Direction: Line by line, reproduce exactly the beginning of the listing below, ending with the line that contains "tag(k.build('cord', [cordm], origin=at(400, 69.5, Yc)), 'thin" and adding nothing.

Source excerpt:
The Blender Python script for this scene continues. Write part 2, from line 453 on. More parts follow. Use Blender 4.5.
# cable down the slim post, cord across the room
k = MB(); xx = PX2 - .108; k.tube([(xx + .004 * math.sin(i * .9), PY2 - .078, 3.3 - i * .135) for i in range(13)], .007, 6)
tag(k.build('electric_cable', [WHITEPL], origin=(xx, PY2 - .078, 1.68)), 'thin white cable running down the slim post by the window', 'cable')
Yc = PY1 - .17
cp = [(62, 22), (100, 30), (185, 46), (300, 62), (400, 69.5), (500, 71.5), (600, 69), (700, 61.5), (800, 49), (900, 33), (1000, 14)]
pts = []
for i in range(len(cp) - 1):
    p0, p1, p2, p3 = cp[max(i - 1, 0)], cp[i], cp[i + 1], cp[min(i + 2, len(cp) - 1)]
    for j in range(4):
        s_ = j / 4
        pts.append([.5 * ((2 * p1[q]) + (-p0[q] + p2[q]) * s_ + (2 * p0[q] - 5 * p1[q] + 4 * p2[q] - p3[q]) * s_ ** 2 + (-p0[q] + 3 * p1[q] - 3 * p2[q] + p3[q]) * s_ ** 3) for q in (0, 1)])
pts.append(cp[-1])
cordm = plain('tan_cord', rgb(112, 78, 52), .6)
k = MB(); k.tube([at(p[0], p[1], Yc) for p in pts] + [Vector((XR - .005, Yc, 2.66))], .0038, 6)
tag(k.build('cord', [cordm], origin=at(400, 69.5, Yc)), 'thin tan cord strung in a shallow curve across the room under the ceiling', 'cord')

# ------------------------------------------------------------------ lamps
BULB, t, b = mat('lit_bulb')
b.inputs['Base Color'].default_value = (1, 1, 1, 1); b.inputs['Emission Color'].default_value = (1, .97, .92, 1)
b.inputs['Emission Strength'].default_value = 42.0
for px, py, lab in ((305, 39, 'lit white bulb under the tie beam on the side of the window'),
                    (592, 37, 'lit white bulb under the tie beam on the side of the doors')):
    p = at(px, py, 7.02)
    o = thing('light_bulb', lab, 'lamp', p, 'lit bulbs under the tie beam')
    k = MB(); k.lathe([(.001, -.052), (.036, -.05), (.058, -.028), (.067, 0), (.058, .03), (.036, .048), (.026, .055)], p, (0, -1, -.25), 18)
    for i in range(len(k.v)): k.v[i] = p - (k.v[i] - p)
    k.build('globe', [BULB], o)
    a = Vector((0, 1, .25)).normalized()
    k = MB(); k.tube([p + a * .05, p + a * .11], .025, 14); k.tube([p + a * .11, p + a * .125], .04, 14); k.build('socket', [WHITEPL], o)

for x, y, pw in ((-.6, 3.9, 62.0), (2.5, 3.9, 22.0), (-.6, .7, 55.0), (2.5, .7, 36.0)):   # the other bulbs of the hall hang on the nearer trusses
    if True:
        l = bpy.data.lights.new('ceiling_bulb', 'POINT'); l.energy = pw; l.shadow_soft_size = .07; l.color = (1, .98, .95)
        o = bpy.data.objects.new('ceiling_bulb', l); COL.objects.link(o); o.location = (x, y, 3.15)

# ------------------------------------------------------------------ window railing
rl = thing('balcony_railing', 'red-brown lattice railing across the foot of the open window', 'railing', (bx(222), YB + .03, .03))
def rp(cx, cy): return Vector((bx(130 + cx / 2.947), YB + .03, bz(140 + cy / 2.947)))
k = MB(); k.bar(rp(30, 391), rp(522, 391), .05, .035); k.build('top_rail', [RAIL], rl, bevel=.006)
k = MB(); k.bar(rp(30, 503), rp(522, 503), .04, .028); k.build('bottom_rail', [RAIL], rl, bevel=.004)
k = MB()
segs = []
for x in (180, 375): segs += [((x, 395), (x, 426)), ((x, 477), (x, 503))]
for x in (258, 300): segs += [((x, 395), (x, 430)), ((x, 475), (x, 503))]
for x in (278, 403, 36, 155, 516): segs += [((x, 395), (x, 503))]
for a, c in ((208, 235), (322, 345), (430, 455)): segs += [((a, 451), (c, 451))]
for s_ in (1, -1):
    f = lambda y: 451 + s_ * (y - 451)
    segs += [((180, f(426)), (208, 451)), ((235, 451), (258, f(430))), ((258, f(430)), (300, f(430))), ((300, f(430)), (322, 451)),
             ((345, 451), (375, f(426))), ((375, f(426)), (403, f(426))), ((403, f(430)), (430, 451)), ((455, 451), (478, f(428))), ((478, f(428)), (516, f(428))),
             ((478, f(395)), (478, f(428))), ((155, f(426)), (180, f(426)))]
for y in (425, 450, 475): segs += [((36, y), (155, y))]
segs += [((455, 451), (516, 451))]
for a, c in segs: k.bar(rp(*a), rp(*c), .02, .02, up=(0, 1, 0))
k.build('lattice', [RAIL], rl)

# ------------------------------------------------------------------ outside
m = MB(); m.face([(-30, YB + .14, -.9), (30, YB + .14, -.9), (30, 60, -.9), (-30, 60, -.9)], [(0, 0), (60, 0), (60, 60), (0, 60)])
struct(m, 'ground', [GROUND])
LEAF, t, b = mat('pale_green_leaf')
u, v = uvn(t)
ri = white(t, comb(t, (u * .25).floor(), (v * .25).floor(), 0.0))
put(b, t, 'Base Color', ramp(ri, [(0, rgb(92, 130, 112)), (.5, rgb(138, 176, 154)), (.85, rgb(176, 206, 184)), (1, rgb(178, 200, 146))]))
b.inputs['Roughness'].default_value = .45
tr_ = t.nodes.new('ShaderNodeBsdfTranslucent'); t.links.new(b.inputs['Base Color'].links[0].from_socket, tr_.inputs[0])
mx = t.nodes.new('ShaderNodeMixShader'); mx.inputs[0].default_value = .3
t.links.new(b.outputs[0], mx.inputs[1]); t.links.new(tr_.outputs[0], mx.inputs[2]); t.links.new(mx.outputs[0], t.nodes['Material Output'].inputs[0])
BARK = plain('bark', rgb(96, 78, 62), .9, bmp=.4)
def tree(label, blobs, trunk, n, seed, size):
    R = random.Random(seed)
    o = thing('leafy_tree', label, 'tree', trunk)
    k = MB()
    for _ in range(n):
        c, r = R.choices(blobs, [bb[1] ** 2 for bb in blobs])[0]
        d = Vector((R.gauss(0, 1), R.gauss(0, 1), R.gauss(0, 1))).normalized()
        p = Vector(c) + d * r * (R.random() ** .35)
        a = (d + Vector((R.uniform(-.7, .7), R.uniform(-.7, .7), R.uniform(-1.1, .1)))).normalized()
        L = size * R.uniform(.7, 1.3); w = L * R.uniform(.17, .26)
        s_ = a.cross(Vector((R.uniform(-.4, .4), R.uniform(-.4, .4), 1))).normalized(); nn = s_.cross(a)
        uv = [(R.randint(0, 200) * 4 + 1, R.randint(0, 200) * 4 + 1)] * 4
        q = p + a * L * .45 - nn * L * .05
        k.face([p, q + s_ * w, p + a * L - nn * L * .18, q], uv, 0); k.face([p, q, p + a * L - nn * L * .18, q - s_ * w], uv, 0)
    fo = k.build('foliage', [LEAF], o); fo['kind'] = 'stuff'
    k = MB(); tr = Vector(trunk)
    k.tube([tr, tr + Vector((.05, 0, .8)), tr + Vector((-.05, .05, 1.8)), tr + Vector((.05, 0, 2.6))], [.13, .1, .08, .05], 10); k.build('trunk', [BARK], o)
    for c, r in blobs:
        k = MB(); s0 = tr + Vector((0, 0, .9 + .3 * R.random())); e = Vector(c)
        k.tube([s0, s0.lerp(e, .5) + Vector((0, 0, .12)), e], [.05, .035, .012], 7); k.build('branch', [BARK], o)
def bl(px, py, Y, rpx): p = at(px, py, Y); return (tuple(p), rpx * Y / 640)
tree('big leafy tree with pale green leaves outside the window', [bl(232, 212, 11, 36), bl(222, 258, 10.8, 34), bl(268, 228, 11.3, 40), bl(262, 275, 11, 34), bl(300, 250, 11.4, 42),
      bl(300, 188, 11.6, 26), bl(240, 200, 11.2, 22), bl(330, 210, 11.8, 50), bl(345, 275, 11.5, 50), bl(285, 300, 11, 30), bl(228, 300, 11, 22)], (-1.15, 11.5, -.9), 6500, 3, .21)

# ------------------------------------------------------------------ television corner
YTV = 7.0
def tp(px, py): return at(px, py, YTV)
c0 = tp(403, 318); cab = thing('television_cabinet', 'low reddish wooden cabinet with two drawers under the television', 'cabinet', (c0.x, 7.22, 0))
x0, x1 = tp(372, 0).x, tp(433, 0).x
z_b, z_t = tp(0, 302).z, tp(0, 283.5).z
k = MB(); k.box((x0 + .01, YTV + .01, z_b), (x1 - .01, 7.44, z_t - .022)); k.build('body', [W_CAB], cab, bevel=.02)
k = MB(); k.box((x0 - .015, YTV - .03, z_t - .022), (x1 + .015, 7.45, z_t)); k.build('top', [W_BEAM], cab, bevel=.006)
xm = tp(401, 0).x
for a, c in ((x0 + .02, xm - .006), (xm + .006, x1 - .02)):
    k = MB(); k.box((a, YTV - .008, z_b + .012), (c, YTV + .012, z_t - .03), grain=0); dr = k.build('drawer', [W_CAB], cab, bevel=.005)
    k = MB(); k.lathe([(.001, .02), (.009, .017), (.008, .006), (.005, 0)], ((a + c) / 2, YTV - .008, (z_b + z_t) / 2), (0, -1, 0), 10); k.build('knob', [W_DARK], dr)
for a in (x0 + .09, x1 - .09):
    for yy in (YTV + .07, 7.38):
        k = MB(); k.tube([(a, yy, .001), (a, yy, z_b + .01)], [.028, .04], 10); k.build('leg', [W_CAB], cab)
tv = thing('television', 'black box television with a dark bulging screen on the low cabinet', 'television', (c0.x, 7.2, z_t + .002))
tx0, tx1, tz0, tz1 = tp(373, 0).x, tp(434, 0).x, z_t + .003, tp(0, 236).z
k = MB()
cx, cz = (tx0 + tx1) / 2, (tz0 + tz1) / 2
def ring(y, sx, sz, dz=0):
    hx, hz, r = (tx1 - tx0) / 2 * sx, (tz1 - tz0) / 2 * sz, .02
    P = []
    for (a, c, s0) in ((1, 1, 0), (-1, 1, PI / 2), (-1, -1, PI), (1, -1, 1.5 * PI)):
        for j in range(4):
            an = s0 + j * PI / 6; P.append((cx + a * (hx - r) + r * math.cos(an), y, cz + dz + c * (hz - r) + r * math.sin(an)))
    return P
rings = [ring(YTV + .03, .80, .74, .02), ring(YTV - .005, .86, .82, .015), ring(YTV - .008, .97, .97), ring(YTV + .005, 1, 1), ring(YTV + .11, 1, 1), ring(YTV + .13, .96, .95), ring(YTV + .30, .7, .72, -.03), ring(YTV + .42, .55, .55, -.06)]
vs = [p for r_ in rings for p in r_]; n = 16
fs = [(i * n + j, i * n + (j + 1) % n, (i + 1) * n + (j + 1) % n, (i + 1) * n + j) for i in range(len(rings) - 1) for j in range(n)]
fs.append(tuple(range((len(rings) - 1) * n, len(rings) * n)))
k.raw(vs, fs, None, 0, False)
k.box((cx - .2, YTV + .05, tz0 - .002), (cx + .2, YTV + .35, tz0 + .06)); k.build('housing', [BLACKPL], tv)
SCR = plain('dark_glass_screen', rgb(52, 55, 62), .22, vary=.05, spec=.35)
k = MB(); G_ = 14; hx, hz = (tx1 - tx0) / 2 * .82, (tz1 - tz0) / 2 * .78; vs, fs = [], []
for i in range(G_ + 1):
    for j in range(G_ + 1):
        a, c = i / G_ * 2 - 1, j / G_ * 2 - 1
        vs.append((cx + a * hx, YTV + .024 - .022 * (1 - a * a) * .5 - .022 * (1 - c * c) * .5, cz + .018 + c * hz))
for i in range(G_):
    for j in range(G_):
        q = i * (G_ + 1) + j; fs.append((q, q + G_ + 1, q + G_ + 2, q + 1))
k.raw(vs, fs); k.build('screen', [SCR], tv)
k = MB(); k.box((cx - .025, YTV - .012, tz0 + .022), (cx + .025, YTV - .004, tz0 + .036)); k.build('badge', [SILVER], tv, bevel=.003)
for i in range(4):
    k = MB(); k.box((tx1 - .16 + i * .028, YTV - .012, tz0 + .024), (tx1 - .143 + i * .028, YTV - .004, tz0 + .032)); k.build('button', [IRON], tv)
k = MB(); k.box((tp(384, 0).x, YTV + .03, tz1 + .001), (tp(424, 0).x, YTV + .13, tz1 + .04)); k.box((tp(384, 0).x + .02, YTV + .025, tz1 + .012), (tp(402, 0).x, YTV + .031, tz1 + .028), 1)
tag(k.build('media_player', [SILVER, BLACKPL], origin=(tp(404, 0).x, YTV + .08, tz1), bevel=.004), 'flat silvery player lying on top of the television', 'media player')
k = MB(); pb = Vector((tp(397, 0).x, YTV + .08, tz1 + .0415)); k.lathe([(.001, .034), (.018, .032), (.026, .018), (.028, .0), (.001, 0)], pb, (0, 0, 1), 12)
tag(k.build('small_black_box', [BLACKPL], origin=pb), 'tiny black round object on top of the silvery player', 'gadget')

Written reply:
The Blender Python script for this scene continues. Write part 2, from line 453 on. More parts follow. Use Blender 4.5.
# cable down the slim post, cord across the room
k = MB(); xx = PX2 - .108; k.tube([(xx + .004 * math.sin(i * .9), PY2 - .078, 3.3 - i * .135) for i in range(13)], .007, 6)
tag(k.build('electric_cable', [WHITEPL], origin=(xx, PY2 - .078, 1.68)), 'thin white cable running down the slim post by the window', 'cable')
Yc = PY1 - .17
cp = [(62, 22), (100, 30), (185, 46), (300, 62), (400, 69.5), (500, 71.5), (600, 69), (700, 61.5), (800, 49), (900, 33), (1000, 14)]
pts = []
for i in range(len(cp) - 1):
    p0, p1, p2, p3 = cp[max(i - 1, 0)], cp[i], cp[i + 1], cp[min(i + 2, len(cp) - 1)]
    for j in range(4):
        s_ = j / 4
        pts.append([.5 * ((2 * p1[q]) + (-p0[q] + p2[q]) * s_ + (2 * p0[q] - 5 * p1[q] + 4 * p2[q] - p3[q]) * s_ ** 2 + (-p0[q] + 3 * p1[q] - 3 * p2[q] + p3[q]) * s_ ** 3) for q in (0, 1)])
pts.append(cp[-1])
cordm = plain('tan_cord', rgb(112, 78, 52), .6)
k = MB(); k.tube([at(p[0], p[1], Yc) for p in pts] + [Vector((XR - .005, Yc, 2.66))], .0038, 6)
tag(k.build('cord', [cordm], origin=at(400, 69.5, Yc)), 'thin tan cord strung in a shallow curve across the room under the ceiling', 'cord')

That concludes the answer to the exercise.